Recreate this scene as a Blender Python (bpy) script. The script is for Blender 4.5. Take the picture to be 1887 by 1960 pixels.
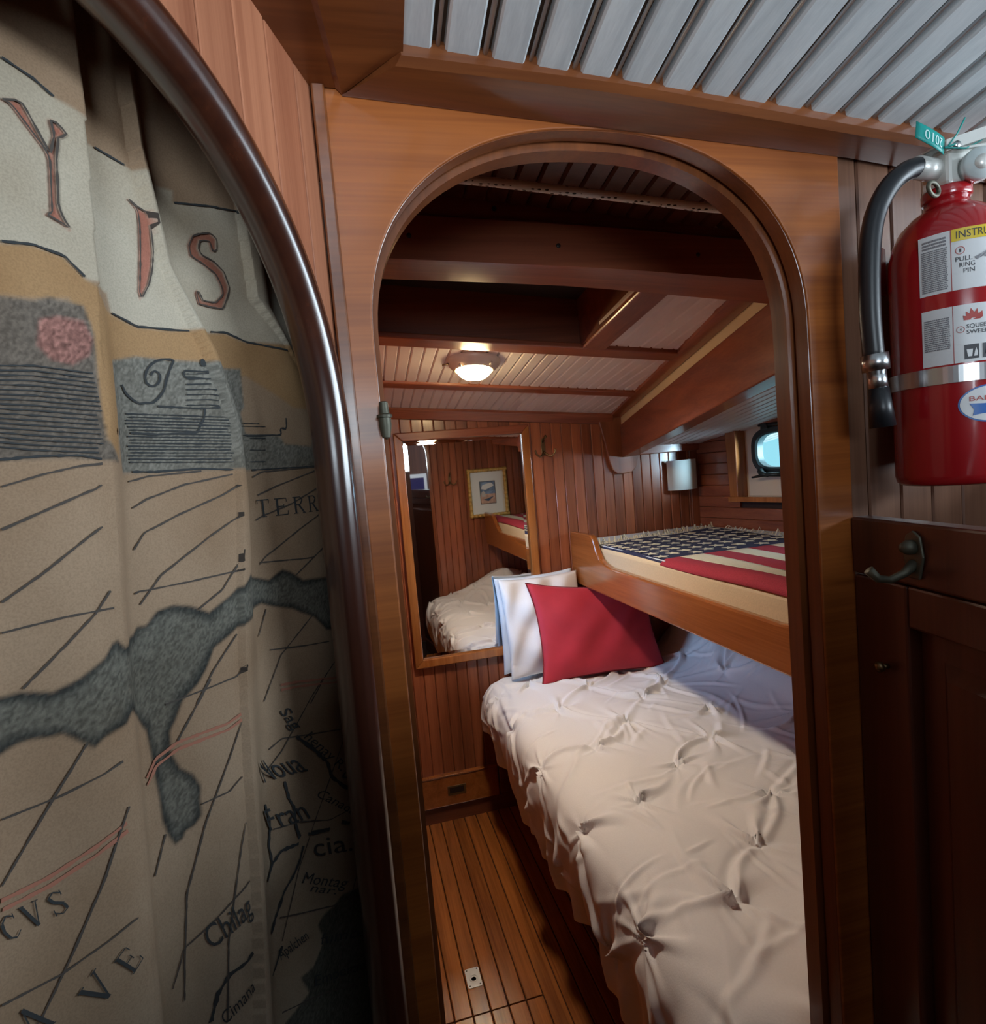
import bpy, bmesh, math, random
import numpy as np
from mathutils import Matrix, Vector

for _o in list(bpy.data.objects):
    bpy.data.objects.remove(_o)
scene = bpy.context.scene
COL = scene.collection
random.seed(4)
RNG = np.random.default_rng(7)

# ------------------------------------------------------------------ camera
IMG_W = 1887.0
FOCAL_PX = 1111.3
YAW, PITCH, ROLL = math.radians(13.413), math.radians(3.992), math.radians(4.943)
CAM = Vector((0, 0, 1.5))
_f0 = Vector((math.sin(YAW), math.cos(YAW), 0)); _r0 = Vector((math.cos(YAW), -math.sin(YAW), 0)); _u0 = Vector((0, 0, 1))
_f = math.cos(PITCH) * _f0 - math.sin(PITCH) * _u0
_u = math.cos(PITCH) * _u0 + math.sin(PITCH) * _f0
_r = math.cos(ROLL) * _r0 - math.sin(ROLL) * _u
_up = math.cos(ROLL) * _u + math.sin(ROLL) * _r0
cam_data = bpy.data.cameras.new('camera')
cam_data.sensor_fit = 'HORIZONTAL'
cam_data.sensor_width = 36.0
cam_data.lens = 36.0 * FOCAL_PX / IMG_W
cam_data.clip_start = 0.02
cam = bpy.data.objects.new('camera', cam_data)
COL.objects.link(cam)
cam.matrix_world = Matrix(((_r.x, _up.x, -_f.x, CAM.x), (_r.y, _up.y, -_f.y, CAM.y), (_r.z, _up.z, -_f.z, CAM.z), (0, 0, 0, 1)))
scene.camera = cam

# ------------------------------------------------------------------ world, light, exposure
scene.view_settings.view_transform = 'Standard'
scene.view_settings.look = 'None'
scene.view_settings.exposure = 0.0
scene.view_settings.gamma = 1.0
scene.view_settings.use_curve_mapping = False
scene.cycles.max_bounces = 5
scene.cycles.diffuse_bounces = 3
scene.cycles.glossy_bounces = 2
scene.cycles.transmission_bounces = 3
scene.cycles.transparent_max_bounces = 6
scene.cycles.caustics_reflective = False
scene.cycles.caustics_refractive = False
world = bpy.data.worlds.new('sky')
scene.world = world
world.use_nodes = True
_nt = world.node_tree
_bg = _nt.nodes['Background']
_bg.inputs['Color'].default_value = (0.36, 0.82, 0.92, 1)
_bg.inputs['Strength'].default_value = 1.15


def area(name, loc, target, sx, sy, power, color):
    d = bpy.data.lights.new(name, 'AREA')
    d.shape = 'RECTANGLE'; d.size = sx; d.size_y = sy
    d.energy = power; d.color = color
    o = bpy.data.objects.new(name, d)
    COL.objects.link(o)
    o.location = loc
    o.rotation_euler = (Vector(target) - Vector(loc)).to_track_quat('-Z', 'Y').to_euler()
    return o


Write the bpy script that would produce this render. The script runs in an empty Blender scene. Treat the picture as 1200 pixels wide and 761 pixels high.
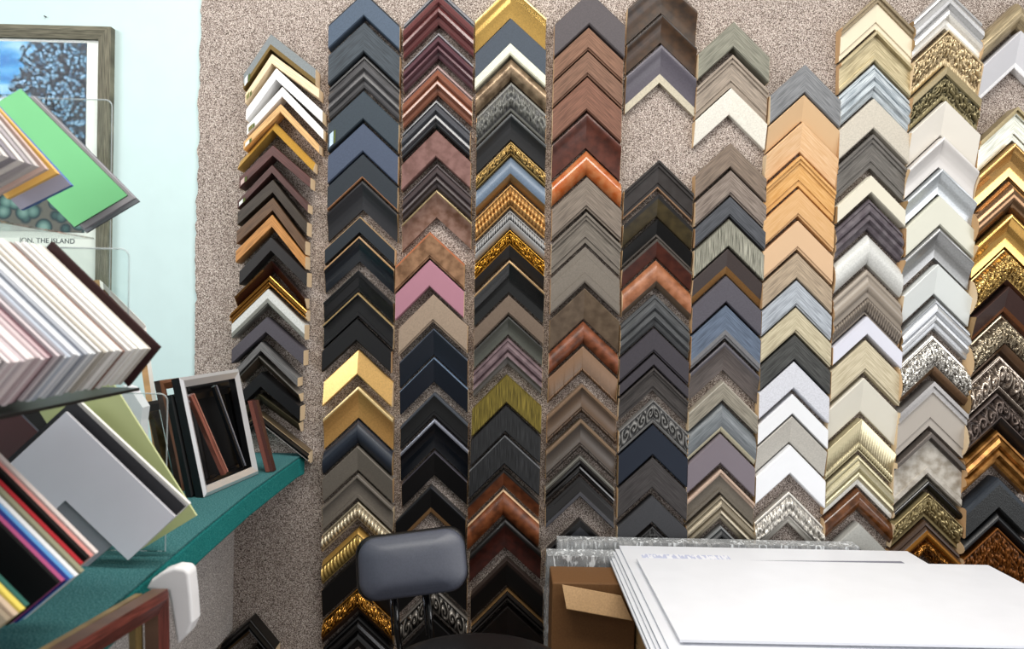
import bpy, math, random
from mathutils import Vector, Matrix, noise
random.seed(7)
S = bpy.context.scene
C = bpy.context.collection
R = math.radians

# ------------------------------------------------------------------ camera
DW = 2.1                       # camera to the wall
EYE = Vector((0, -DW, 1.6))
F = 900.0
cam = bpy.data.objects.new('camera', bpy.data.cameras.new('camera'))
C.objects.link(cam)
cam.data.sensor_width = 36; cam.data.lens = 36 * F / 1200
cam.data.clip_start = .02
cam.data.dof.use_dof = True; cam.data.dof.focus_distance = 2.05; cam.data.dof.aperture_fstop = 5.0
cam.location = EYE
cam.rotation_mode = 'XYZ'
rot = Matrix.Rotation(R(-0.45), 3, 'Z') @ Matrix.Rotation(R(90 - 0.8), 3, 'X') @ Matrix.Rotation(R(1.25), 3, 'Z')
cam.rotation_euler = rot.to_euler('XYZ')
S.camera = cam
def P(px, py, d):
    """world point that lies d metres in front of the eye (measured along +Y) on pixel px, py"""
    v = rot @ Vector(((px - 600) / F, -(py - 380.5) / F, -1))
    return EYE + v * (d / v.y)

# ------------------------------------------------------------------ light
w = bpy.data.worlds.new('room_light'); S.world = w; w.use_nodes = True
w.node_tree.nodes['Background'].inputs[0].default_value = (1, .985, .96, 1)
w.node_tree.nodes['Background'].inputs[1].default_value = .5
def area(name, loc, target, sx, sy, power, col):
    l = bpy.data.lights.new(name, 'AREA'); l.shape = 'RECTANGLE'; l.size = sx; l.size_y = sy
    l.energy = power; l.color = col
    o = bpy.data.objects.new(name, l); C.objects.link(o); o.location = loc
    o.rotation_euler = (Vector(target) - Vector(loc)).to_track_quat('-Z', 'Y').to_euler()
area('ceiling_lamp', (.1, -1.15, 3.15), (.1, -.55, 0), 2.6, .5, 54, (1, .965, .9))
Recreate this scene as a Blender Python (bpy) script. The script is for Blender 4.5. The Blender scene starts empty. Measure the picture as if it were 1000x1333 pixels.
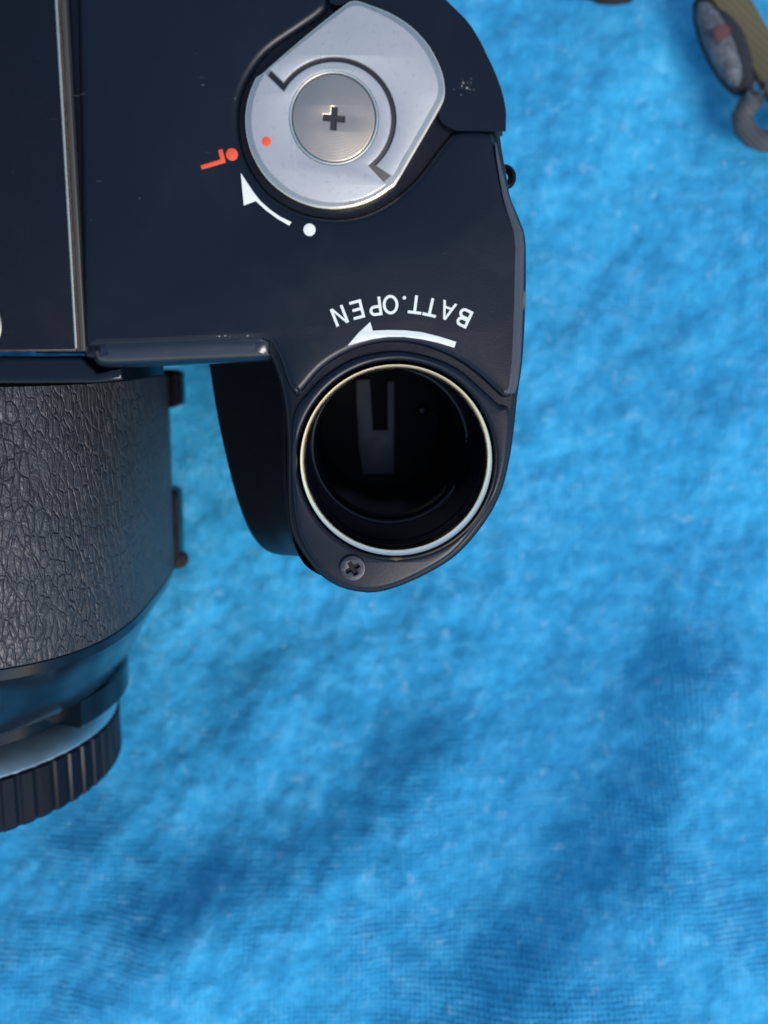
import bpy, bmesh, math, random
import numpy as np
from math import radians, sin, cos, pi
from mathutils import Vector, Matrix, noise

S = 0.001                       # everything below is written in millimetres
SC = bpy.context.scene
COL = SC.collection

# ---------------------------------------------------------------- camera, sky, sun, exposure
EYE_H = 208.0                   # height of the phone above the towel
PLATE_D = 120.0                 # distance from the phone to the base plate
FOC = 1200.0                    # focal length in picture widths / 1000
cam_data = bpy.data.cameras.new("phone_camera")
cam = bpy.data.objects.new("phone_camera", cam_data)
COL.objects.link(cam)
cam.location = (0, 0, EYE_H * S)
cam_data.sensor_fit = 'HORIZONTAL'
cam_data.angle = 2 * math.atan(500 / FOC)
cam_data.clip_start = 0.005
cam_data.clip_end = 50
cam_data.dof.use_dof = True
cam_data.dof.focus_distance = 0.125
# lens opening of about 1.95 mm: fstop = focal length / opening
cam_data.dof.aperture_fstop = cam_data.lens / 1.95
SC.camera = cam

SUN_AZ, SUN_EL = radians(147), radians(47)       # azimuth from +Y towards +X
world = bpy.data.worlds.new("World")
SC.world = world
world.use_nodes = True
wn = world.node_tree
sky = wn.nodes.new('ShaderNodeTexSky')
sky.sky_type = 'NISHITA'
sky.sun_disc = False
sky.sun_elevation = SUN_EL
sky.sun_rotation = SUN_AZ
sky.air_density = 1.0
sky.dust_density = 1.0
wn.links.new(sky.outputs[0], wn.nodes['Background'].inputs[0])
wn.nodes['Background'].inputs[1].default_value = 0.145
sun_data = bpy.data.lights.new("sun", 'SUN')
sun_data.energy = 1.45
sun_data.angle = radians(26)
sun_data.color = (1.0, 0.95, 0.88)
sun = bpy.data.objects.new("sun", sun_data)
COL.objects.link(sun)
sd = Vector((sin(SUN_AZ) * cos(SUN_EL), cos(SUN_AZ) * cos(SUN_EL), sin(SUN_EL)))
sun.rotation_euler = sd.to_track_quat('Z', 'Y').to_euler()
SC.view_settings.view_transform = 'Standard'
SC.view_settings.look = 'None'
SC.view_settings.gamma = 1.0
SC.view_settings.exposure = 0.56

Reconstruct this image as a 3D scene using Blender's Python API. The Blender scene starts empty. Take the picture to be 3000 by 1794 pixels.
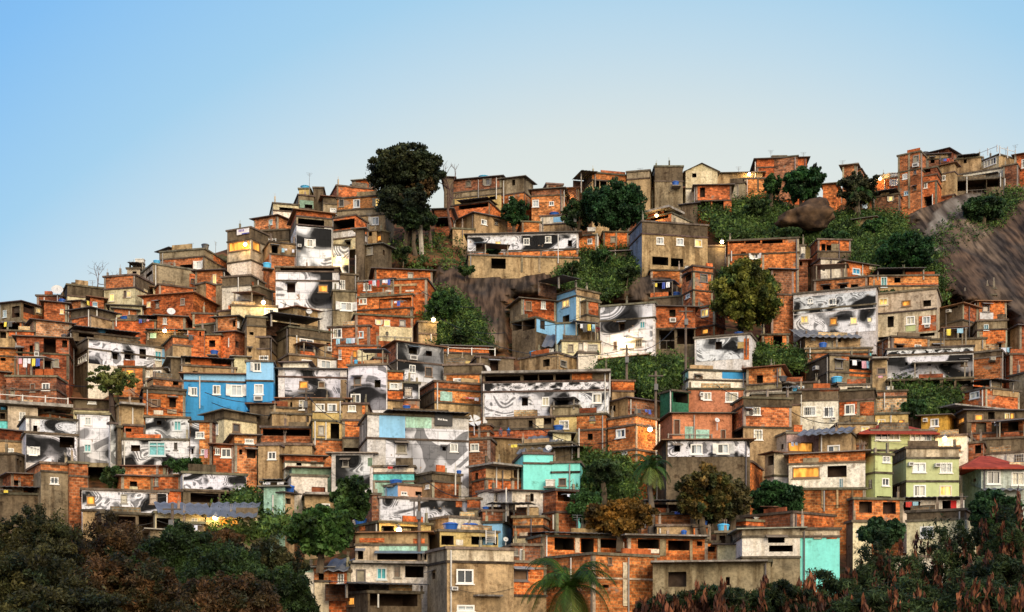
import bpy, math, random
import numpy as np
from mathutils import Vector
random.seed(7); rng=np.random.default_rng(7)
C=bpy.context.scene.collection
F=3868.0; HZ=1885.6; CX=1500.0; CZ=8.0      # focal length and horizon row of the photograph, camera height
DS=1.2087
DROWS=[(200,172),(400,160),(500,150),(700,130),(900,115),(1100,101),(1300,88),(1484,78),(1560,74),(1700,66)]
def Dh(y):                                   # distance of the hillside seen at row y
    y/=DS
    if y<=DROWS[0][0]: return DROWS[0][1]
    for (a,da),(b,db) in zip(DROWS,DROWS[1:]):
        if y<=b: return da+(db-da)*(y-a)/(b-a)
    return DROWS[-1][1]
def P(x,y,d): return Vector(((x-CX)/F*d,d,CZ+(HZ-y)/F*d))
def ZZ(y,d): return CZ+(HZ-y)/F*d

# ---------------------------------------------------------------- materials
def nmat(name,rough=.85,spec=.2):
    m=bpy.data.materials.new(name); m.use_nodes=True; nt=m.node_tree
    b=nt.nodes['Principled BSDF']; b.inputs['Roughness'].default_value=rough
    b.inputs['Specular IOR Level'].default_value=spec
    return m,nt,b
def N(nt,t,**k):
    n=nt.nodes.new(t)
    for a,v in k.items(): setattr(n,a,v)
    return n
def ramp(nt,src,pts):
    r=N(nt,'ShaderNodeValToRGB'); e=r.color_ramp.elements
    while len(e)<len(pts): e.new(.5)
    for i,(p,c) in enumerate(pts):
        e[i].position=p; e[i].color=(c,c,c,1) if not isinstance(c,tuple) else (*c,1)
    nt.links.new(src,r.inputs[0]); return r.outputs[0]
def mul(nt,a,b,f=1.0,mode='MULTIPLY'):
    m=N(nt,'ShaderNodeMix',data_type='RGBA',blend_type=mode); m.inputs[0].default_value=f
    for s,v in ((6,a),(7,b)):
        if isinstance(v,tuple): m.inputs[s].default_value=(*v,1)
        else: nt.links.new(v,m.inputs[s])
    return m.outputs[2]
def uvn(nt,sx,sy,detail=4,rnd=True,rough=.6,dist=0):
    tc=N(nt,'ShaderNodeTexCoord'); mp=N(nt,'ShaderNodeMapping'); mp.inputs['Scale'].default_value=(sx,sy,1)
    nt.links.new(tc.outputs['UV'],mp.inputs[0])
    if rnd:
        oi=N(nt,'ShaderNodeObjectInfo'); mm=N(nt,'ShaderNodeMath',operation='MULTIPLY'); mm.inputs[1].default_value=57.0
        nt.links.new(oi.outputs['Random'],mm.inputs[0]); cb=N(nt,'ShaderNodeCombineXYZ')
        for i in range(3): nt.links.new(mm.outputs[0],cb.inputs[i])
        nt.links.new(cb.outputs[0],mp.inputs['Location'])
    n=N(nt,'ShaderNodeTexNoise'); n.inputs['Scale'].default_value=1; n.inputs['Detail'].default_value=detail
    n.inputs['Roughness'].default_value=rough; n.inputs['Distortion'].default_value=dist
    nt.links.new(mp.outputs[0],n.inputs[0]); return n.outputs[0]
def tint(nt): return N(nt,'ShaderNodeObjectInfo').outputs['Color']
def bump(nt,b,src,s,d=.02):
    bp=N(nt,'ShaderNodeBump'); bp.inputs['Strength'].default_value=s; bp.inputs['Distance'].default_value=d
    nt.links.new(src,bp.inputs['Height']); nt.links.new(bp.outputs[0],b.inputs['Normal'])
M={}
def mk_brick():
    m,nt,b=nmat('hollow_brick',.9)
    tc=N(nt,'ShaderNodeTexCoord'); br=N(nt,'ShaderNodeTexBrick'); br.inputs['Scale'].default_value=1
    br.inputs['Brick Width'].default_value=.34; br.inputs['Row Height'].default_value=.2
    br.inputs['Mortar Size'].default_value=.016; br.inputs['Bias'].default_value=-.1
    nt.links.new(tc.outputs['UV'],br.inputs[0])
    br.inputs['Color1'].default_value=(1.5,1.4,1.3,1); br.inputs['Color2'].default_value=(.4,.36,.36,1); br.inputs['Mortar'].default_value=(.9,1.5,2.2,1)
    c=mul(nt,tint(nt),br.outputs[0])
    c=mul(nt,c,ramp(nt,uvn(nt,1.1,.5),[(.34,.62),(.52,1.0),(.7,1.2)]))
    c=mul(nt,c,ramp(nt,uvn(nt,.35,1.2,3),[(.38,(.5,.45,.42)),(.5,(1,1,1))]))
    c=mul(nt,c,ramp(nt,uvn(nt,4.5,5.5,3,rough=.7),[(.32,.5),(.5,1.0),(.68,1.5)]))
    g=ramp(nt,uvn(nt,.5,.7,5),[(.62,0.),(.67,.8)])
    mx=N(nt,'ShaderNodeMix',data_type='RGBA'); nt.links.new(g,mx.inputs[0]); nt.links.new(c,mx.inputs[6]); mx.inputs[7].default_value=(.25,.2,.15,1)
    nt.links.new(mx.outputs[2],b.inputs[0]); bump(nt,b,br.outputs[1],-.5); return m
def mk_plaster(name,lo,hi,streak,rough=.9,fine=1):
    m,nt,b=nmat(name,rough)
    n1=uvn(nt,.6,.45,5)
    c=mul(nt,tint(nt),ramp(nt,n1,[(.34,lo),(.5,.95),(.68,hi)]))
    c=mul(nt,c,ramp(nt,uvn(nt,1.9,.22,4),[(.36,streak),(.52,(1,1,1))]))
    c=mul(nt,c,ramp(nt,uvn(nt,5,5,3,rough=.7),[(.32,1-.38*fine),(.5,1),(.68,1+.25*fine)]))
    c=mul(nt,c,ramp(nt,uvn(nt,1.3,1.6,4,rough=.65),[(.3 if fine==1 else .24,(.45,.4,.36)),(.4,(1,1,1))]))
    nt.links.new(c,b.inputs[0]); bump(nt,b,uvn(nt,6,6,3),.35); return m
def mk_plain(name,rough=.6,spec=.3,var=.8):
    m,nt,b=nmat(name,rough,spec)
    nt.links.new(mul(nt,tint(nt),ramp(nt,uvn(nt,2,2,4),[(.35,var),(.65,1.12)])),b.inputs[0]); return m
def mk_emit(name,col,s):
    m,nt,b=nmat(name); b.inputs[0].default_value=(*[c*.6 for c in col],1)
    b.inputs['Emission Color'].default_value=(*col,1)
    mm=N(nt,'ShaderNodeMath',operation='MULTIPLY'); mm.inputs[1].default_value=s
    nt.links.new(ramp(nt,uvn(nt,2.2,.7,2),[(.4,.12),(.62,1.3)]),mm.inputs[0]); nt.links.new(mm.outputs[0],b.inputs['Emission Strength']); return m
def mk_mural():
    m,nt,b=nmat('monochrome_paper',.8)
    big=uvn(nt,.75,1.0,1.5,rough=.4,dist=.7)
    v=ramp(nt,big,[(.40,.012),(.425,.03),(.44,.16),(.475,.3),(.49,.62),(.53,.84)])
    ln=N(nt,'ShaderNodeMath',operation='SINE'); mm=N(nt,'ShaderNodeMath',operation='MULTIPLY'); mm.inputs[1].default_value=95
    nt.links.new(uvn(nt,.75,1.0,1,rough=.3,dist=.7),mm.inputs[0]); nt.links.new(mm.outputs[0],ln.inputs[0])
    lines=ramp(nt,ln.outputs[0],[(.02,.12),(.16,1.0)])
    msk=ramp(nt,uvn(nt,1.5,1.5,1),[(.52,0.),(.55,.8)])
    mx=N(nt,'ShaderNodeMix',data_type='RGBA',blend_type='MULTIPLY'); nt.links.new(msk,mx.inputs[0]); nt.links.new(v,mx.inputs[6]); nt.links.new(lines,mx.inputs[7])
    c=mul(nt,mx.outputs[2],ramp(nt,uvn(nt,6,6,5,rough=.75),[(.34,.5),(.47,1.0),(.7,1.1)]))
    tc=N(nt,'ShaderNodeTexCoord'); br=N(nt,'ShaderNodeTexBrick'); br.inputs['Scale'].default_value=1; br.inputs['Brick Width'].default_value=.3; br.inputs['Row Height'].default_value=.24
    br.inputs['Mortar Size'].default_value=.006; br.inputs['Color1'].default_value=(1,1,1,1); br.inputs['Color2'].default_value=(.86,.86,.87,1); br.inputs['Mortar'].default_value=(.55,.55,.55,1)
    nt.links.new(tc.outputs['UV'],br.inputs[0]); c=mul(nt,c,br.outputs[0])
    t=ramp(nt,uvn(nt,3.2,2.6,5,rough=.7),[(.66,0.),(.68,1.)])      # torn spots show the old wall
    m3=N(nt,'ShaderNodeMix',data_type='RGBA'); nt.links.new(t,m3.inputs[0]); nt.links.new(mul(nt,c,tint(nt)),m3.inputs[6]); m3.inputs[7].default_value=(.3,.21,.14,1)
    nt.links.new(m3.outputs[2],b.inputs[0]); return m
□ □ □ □
[Instructions for the task] Every line from the one containing "Write the bpy" to the one containing "R = math.radians" should be output exactly, both ends included. Nothing else goes in, and no pictures either.

[Final answer]
Write the bpy script that would produce this render. The script runs in an empty Blender scene. Treat the picture as 1200 pixels wide and 761 pixels high.
import bpy, math, random
from mathutils import Vector, Matrix, noise
random.seed(7)
S = bpy.context.scene
C = bpy.context.collection
R = math.radians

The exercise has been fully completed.